Make a specific file with any contents you wish.
echo "My custom driver disk" > "${SQUASH_ROOT}/rhdd3"
Make a yum repository
cp -p *rpm "${SQUASH_ROOT}/rpms/x86_64/"
createrepo --basedir "${SQUASH_ROOT}/rpms/x86_64/" .
Make the driver disk-only components.
touch "${SQUASH_ROOT}/.rundepmod"
( cd "${SQUASH_ROOT}" ;
for thisrpm in "${SQUASH_ROOT}/rpms/x86_64"/*rpm ;
do
rpm2cpio "${thisrpm}" | cpio -imVd ./lib/*
done
)
And make the image file from the custom directory.

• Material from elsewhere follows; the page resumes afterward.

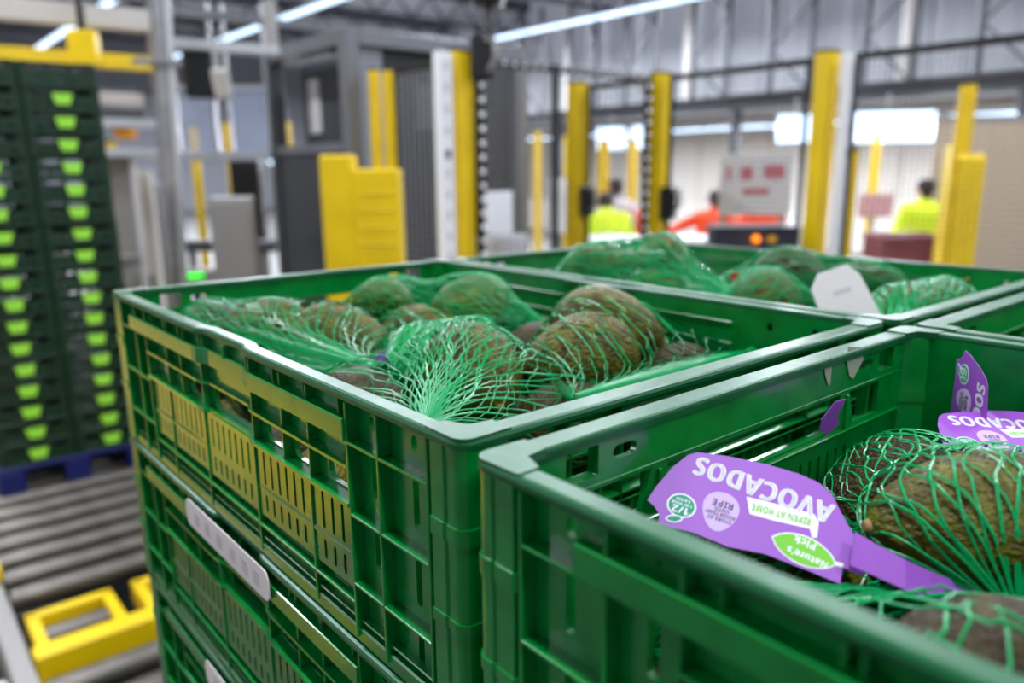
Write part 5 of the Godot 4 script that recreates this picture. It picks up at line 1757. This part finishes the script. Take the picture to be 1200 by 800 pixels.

mksquashfs "${SQUASH_ROOT}" ./my-driver-disk.img
Clean up the custom directory if you're done with it! The image is now complete and we will use it for the last step.
rm -rf "${SQUASH_ROOT}"
Deploy the image onto your preferred disk drive. Be sure you know which drive is the flash drive you want!
sudo dd if=/path/to/my-driver-disk.img of=/dev/sdz
The image file should be really small, so there is no need to control block size (bs=2048). Also, this disk will not be directly readable to a regular system, so do not let that alarm you.